Small park on Tampa’s Bayshore part of big fight over synagogue high-rise

An unusual proposal to build a high-rise on a synagogue’s waterfront property just got another player in the mix: a small, historic park on Tampa’s scenic Bayshore Boulevard.

Last year, after a contentious hearing, Congregation Rodeph Sholom’s plan to sell roughly half its 2.12-acre property to Miami-based developer The Related Group and coexist with a tower there got a unanimous no from the Tampa City Council.

Council members heard objections from neighbors and the Tampa Garden Club next door who said the project was too big, didn’t fit the neighborhood and would hurt the garden club’s brisk wedding business. Others expressed concerns about waivers the developer sought that would allow, among other things, the removal of oak trees.

Now Related and Rodeph Sholom are headed back before the City Council on Thursday with a revised plan: 26 floors instead of 29, more green space and no waiver requests. The developer is also offering neighborhood investment, including resurfacing two nearby roads, fixing sidewalks, adding a crosswalk — and ponying up $150,000 in fixes for nearby Fred Ball Park.

The volunteer group that has for decades taken care of the shady stretch of park — which includes the historic Palma Ceia Spring — expressed serious reservations about the developer’s plans in a memo to council members last week.

“There has been no communication, no coordination and in our opinion, their plans lack any understanding of local input or history,” Traci Riley, civic chairperson of the Rose Circle group, said in the memo. Also, she said, Related’s proposal “may seriously conflict” with Rose Circle’s plans, including a $6,000 volunteer planting Feb. 16. and ongoing conversations with a company that restored another city spring.

Jake Cremer, attorney for Related, said there’s no conflict.

“We had two community meetings and we were constantly hearing about the need to make improvements at Fred Ball Park,” Cremer said. “It needs some work. It needs some love.” Nothing Related is proposing would interfere with Rose Circle’s plans, he said: “From what I understand, it’s going to be a complementary effort.”

Riley said she only learned of the park plans when someone called her from a community meeting and she arrived to see renderings “completely opposite of what the plans have been to do with the city.”

“I was surprised and taken aback,” she said.

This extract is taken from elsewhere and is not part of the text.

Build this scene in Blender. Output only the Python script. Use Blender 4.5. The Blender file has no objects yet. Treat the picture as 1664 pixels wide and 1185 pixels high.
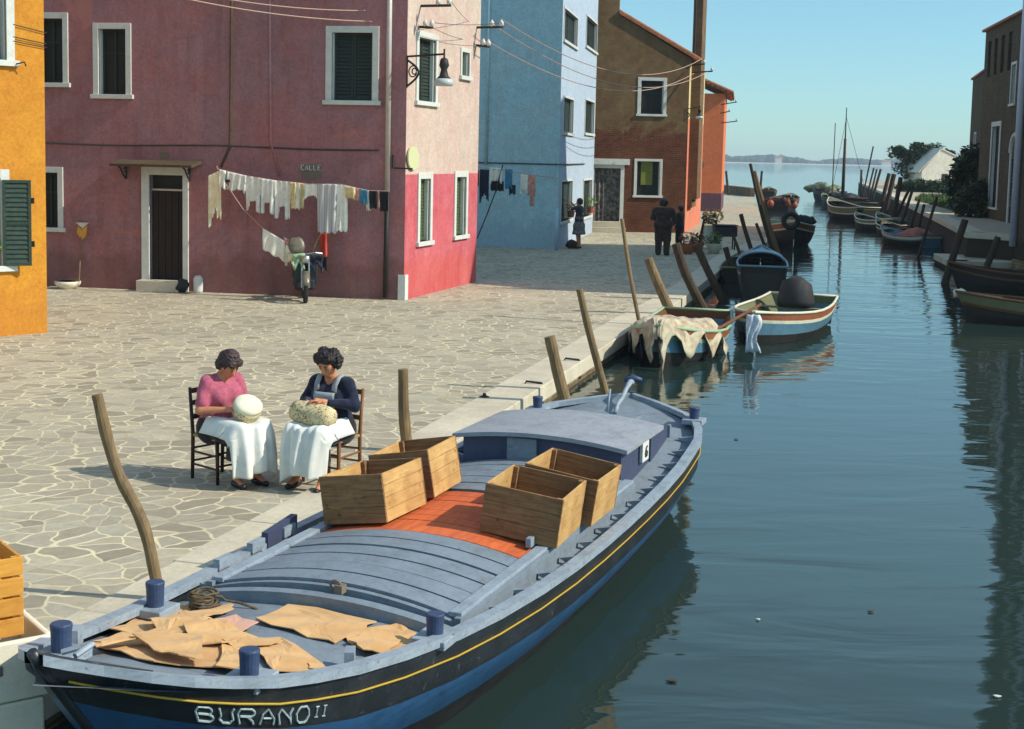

Cremer said Related has a history of working with Tampa officials — for example, helping to build a piece of the west side of the Riverwalk as part of a project there.

As part of its park proposal, Related would replace and extend the walkway through the park with brick pavers and help pursue grant funding if needed, he said.

Cremer said they have heard that previous developers’ commitments to Fred Ball Park went unfulfilled, so Related is putting its commitments in writing “so that everyone is clear exactly what is proposed.” He called it “ironic” that a developer “stepping up to the plate” would be “attacked.”

“Fred Ball Park is absolutely an area of common ground,” he said.

Todd Pressman, a zoning consultant representing the Tampa Garden Club, called the developer’s plans for Fred Ball “a sweetener, an enticement” contingent on support for their project. He has said the high-rise proposal is too big — “9 pounds of sugar in a 5-pound bag.”

At least 1,300 people have signed an online petition opposing the project, according to Paula Perry, a South Tampa resident and vice president of the federation of the Tampa Garden Club.

Representatives of the synagogue say they have been regularly approached about selling the prime property on the winding waterfront road that runs through South Tampa. Allowing a developer to buy half the property would make them money for future upkeep and could prevent them from one day having to sell their land outright and move away, they said.

The matter goes to the City Council at 5 p.m. Thursday. The previous hearing drew a packed house.

“It’s going to be a late night,” Cremer said.